World Sees 36 Conflicts In 2023, Highest In Decade

The UAB School for a Culture of Peace (Escola de Cultura de Pau, ECP) publishes its Alert 2024! Report on conflicts, human rights and peacebuilding, a study analysing the state of conflicts and peacebuilding around the world in 2023. Among its conclusions are the existence of 36 conflicts, the highest number since 2014.

Alerta 2023

In addition, 42% of the armed conflicts showed a deterioration of the situation. As in previous editions, the 17 conflicts classified as high intensity were concentrated in Africa and Asia, although those with the greatest media coverage were located in Europe (Ukraine) and the Middle East (Palestine-Israel).

There were five scenarios in which the situation was considered to have become an armed conflict according to the ECP: the crises in the Amhara Region of Ethiopia, in the SSC Khatumo State (Somalia), in the western Democratic Republic of Congo and in Sudan, as well as the conflagration between Israel and Hezbollah. In contrast, the crisis in the Tigray Region of Ethiopia has been removed from conflict status.

The report also notes that the number of tension scenarios increased: there were 114, i.e. six more than in 2022, which confirms the increase in the number of socio-political crises recorded in recent years.
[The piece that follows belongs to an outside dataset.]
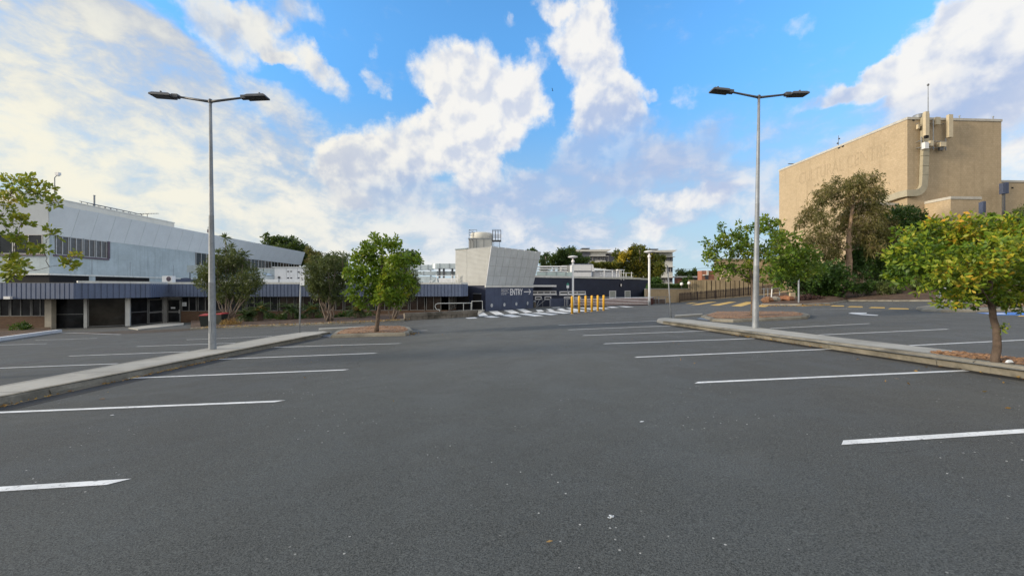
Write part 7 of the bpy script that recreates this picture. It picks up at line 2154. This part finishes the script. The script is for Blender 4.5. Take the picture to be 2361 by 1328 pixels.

Almost half of these tensions worsened over the course of 2023 and 23% were of an international nature, such as the perhaps better known cases of tensions between Venezuela and Guyana, between China and Taiwan, or between North Korea and South Korea and its ally the United States, but also other cases such as the territorial disputes between India and China, or between Armenia and Azerbaijan.

Among other repercussions of these conflicts, the yearbook gathers UNHCR data to establish that 110 million people had suffered forced displacement in 2023. Of these, 36.4 million were refugees (more than half from Afghanistan, Syria and Ukraine). The ECP also detected that both conflicts and tensions occur mostly in countries where there are poor levels of gender equality, and the UN has identified 49 armed actors suspected of having committed rape or other forms of sexual violence.